Except for Japanese policy towards Russia in the wake of Moscow's invasion of Ukraine, Prime Minister Fumio Kishida has continued and advanced Abe's diplomatic and security line. This is reflected in the revision of the nation's key three security documents, including the National Security Strategy. Along with the documents, he has fundamentally strengthened the nation's defense capabilities. Kishida deserves high marks on that score.

PM Fumio Kishida speaks at the House of Councillors Special Committee on Political Reform, on June 18, at the Diet. (©Sankei by Ataru Haruna)

Problems Plaguing the Current LDP

On the other hand, public support for the Kishida Cabinet remains mired at extremely low levels. Among the factors contributing to this situation are issues that arose after Abe's assassination. For example, the scandals surrounding the Family Federation for World Peace and Unification (formerly the Unification Church). Also, the issue of unrecorded funds from parties staged by factions within the LDP, including the Abe faction. 

However,  there are other deeper causes for its unpopularity.

There are two key points concerning which Prime Minister Kishida and other LDP members have lost their pride as conservatives. That is because they have not shown any sign of making progress on deeply important issues to Japan today. Instead, they have wavered in the face of a backlash from left-wing and liberal elements that was to be fully expected.

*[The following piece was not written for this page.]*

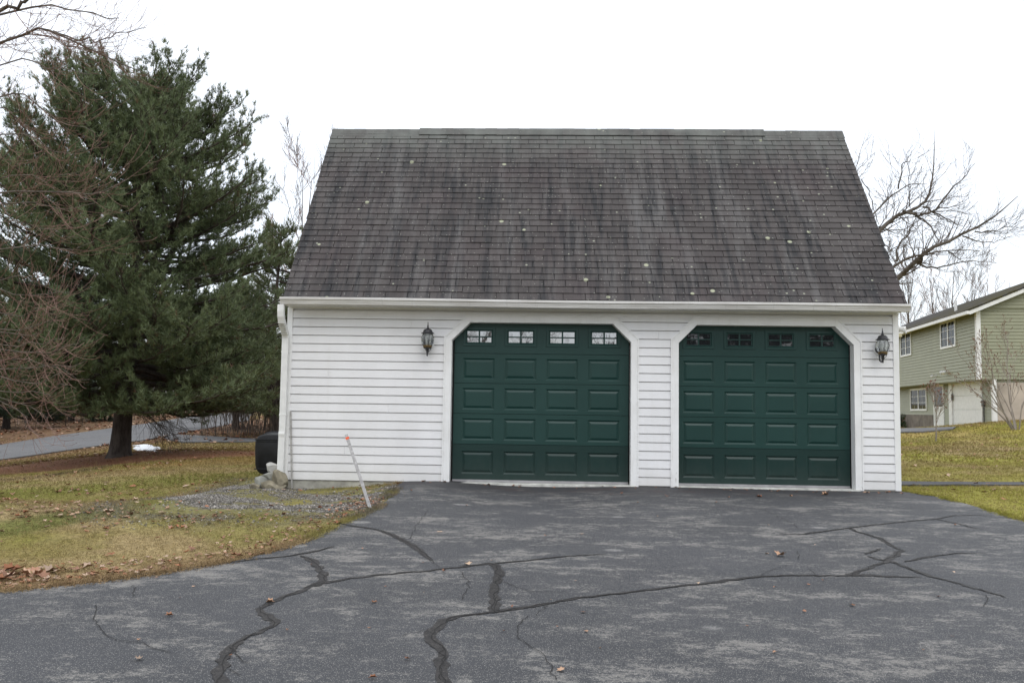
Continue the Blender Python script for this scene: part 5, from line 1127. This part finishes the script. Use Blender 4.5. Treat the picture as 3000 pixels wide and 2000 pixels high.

Two Reasons for the Low Level of Support

For example, although some problems were addressed through last-minute revisions, the LDP went along so easily with passing the law on promoting understanding of sexual minorities including LGBTQ. This only amplified public anxiety. It raised concerns that men who claim to identify as women could use the law to justify entering women's only spaces. 

Furthermore, the LDP is set to resume internal debate on the optional use of separate surnames for married couples. This will be the first time to take up the issue in three years. That is in response to a call by the Keidanren for the early adoption of such a system. Even though it would be "optional," such a system would have ramifications for the family unit and society as a whole. 

If it is introduced, some children would be forced to take a different surname from one of their parents. In turn, that would undermine the sense of unity of the family. The koseki family register would also lose some of its significance. Instead, the identification of individuals by their family surname would dissolve into identification by individual names like so many grains of sand. 

Japan's Supreme Court rulings have clearly commented on this. Such a sensitive issue should be decided based on a comprehensive appraisal, taking into account national traditions and public feelings. Moreover, becoming obsessed with issues that sow seeds of discord is not appropriate conduct for a conservative party. 

Post-war Constitution of Japan is the only constitution in the world that has never been amended. It was adopted during the occupation of Japan.

Fundamental Issues That Must Be Resolved

Another problem is the slow progress being made on two fundamental issues facing the nation. One is the establishment of a stable system of succession for the throne. This is necessary to ensure that there are a sufficient number of members of the imperial family. 

The second issue is the revision of the Constitution of Japan. 

These two issues should have been addressed directly by extending the regular session of the Diet. There are claims that debate concerning both of them would continue during the Diet break. However, can we really believe that? As the Prime Minister and president of the LDP, Kishida must lead the Liberal Democratic Party as a whole. Together they must demonstrate through their actions that their words are not just empty talk.

At present, there are no signs that support for the Cabinet and the LDP are about to rebound. The September election of the next LDP president looks like it could be the party's last chance to recover. Hopefully, the Diet members who throw their hats in the ring will display some conservative spirit and discuss how they intend to lead Japan into the future. 

Whoever becomes the next leader needs a strong spirit and drive to surpass the historical achievements of Shinzo Abe.